Caroline BARRERA, Etudiants d’ailleurs. Histoire des étudiants étrangers, coloniaux et français de l’étranger de la Faculté de droit de Toulouse (19e siècle-1944), Albi, Presses du Centre universitaire Champollion, 2007, 240 p.
Les travaux historiques sur les facultés provinciales et sur les étudiants étrangers qui les ont fréquentées sont suffisamment rares pour qu’on remercie Caroline Barrera, enseignante au centre universitaire d’Albi, organisatrice du colloque « Etudier ailleurs, étudier malgré tout » (Toulouse, 4-5 octobre 2007) et proche du GERME, de s’être lancée dans l’étude des « étudiants d’ailleurs » (étrangers et coloniaux) à la faculté de droit de Toulouse du 19e siècle à 1944. On peut regretter qu’elle n’ait consacré son étude qu’à une seule faculté toulousaine, celle de droit. Caroline Barrera s’en explique en précisant que cet établissement est la plus importante faculté de province et que les étrangers y sont très présents. Mais surtout les archives de la faculté de droit sont exceptionnellement riches, en comparaison avec celles de nombreux établissements universitaires.
Le nombre de ces étudiants, presque insignifiant au 19e siècle, devient important avant et surtout après la Grande Guerre, atteignant la centaine en 1930 (10% de l’effectif étudiant) pour se réduire considérablement dans les années 1930 (12 en 1938-1939). En cause, aussi bien la crise économique que le changement d’attitude des autorités politiques et universitaires à l’égard des étudiants étrangers (fermeture de certaines professions aux non-nationaux). La demande de formation supérieure de certains pays ou de certaines catégories de jeunes explique aussi ces variations, à Toulouse comme dans d’autres villes universitaires. Caroline Barrera pointe les vagues successives de candidats aux études supérieures en France dans le siècle et demi qu’elle étudie : les réfugiés polonais dans les années 1830 et en 1863, suivis par la vague des sujets de l’Empire russe (Polonais, Ukrainiens, Lithuaniens et Russes) dès les années 1880 ; les Roumains entre 1867 et 1892, les Bulgares et les Egyptiens à la fin du 19e siècle ; après la première guerre mondiale et la création de l’URSS, on voit arriver à Toulouse des Ukrainiens, des Serbes, des Russes bien sûr, des Egyptiens, des Lithuaniens, des Chinois, des Turcs, des Perses, etc. Les étudiants issus des colonies ne sont par contre jamais très nombreux dans la Ville rose.
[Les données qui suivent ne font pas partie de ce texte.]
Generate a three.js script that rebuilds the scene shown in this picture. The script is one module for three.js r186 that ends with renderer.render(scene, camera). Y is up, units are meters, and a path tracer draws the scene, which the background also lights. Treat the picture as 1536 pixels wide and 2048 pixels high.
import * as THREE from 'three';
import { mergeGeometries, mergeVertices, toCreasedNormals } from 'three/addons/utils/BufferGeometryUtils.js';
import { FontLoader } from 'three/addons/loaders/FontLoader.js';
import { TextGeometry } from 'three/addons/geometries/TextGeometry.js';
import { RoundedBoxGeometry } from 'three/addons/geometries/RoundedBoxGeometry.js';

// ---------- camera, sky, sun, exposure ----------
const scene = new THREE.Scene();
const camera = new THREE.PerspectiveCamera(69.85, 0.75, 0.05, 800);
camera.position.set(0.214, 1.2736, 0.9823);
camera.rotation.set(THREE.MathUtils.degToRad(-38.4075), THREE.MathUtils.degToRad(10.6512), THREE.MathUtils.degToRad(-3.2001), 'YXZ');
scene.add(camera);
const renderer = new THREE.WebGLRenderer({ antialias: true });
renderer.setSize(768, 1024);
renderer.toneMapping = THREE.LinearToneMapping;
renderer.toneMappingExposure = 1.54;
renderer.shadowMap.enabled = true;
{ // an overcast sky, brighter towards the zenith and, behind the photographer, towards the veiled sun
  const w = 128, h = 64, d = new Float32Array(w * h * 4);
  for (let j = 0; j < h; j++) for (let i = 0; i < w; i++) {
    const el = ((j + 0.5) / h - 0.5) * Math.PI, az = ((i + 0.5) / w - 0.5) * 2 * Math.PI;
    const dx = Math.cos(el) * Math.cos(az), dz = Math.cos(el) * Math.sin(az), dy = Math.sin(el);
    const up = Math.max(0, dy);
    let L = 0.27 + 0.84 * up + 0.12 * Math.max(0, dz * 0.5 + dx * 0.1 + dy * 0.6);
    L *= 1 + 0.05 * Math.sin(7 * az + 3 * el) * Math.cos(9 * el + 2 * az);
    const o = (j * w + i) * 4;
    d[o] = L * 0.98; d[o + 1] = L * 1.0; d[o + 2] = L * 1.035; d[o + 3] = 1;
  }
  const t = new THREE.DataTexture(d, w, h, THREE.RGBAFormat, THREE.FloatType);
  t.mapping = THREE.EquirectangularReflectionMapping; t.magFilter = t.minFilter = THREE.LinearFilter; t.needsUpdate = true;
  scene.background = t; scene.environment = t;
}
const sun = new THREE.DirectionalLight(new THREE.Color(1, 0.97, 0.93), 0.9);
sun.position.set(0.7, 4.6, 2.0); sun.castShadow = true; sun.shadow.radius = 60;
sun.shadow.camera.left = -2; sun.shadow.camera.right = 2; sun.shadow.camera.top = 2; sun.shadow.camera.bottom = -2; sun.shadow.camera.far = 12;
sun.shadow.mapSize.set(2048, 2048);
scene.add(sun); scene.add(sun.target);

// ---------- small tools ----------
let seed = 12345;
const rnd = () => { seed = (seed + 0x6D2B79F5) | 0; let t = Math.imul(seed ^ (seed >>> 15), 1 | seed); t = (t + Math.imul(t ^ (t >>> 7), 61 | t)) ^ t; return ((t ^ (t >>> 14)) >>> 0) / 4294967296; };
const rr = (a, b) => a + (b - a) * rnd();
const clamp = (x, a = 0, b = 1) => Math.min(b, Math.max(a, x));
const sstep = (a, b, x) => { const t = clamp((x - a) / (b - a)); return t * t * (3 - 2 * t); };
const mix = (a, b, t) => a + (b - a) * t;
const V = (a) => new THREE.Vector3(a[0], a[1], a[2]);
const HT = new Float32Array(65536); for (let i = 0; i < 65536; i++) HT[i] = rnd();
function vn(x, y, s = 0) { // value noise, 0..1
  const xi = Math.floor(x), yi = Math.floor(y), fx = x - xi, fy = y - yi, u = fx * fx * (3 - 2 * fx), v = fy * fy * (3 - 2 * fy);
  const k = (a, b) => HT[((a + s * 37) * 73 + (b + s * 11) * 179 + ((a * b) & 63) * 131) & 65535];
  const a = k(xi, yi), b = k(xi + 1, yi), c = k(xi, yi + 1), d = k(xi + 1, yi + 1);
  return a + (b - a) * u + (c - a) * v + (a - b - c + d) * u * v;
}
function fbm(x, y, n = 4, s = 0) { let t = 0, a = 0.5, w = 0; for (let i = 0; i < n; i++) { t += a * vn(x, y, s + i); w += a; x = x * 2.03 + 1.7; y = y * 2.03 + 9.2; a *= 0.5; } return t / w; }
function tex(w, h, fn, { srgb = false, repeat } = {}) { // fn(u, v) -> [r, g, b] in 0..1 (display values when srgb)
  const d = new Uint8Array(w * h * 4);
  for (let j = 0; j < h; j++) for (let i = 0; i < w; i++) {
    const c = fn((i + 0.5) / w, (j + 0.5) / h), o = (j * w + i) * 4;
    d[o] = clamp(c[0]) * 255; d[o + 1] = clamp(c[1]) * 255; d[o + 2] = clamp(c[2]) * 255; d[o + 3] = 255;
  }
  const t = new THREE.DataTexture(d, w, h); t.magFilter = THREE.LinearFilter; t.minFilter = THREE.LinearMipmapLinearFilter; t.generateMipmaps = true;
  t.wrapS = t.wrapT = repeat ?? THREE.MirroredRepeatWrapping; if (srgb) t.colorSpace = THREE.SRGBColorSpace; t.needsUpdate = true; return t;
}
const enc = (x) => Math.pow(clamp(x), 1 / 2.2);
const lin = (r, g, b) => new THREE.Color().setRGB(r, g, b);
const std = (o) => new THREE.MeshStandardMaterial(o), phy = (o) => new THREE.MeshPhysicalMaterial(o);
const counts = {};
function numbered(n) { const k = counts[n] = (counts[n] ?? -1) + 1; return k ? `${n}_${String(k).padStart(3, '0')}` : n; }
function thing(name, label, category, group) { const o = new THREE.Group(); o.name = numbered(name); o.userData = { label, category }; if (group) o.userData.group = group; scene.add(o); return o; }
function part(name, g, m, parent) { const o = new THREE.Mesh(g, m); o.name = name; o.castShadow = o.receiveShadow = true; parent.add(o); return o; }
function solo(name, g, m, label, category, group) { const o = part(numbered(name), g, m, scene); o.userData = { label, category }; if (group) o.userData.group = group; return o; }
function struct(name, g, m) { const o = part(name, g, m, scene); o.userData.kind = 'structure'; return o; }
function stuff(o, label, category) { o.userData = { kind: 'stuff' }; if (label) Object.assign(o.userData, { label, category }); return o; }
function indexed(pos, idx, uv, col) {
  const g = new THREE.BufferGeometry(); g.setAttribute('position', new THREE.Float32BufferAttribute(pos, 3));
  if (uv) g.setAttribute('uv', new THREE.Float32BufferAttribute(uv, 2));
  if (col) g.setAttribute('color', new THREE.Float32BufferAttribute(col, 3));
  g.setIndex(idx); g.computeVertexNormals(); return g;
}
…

La qualité des archives de la Faculté de droit ainsi que l’utilisation des sources écrites, en particulier les témoignages de grands anciens (Gaston Monnerville, Sammy Beracha, Vladimir Ghika), permettent à l’auteure une présentation passionnante de la vie quotidienne de ces étudiants d’ailleurs : les relations guère faciles avec les camarades français, leur participation aux associations (notamment l’AGET) et aux partis politiques, leurs organisations propres, les clubs franco-étrangers, et bien sûr les problèmes de la vie matérielle : se loger, se nourrir, se divertir. Dans son chapitre intitulé « étudiant d’ailleurs au pluriel », Caroline Barrera esquisse une typologie de ces étudiants : l’étudiant en exil, l’étudiant colonial, le Français de l’étranger, l’étudiante d’ailleurs, l’étudiant-résistant, l’étudiant-révolutionnaire, l’étudiant-soldat, l’étudiant riche, l’étudiant pauvre. Autant de situations différentes d’un point de vue économique, culturel et politique que l’on retrouve dans tous les « quartiers latins » de notre pays.
Enfin, Caroline Barrera fait un sort particulier à deux catégories d’étudiants étrangers qui marqueront la vie universitaire toulousaine : les Américains, reçus avec enthousiasme après la Grande Guerre, et les étudiants juifs, notamment russes, polonais, roumains ou serbes, plutôt bien accueillis à Toulouse avant le changement de contexte des années 1930. Quelques pages évoquent leur persécution sous le régime de Vichy. L’ouvrage se termine par la question de leur avenir professionnel après les études de droit à Toulouse, question sur lesquelles les sources ne sont guère prolixes. Si la plupart probablement retournent travailler dans leur pays d’origine, certains entament la difficile implantation en France, qui leur impose la naturalisation, une démarche toujours aléatoire. D’autres poursuivent leur migration universitaire et continuent leurs études sous d’autres cieux. Enfin, certains maintiennent des liens avec Toulouse en partageant leur vie professionnelle entre leurs deux patries.